Fatherhood has been good for Gonzalez, 31, who laughed and said he now knows the meaning of being tired.

Gonzalez went all out for Enzo's first birthday earlier this year, hosting a Tarzan-themed party for him. And during the season, Gonzalez helps Léa as much as possible at their home in Bethesda, Md.

"You come home and you still have responsibilities," Gonzalez said. "Your day doesn't go about pouting. Good or bad, you have a little one to attend to. ... When times are tough or something like that, there's still responsibilities, still that respect you have to have that this is work and this is home.

"I've realized that when I'm done [with work], I leave everything here. When I get home, there's nothing to talk about but life, family things. I get that now. I get the responsibility of a mother, responsibility of a father and still learning from it."

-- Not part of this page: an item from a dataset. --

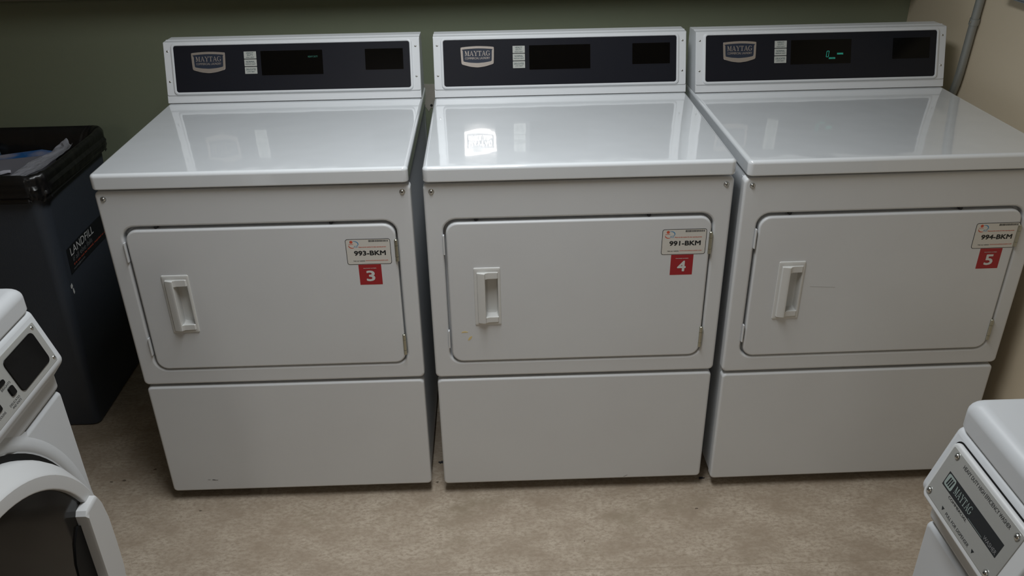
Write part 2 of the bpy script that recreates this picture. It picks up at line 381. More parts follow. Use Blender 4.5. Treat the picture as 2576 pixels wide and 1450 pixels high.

Last season was tough on the field for Gonzalez, as he endured perhaps the worst season of his career with a career-high 4.57 ERA. But he has bounced back strong and is currently enjoying one of the best years of his career. His ERA is the lowest it has been since 2012, when he was last an All-Star, won 21 games and finished third in the voting for the National League Cy Young Award.

And even if Enzo might not be old enough to appreciate it all right now, it has been a joy for Gonzalez to be able to pitch with his son in the stands.

"It's pretty incredible, pretty remarkable to know that I get to do something in front of my son, hopefully for the next couple years," Gonzalez said. "He gets to see his father play a sport that he'll get to treasure, and hopefully he does in the future."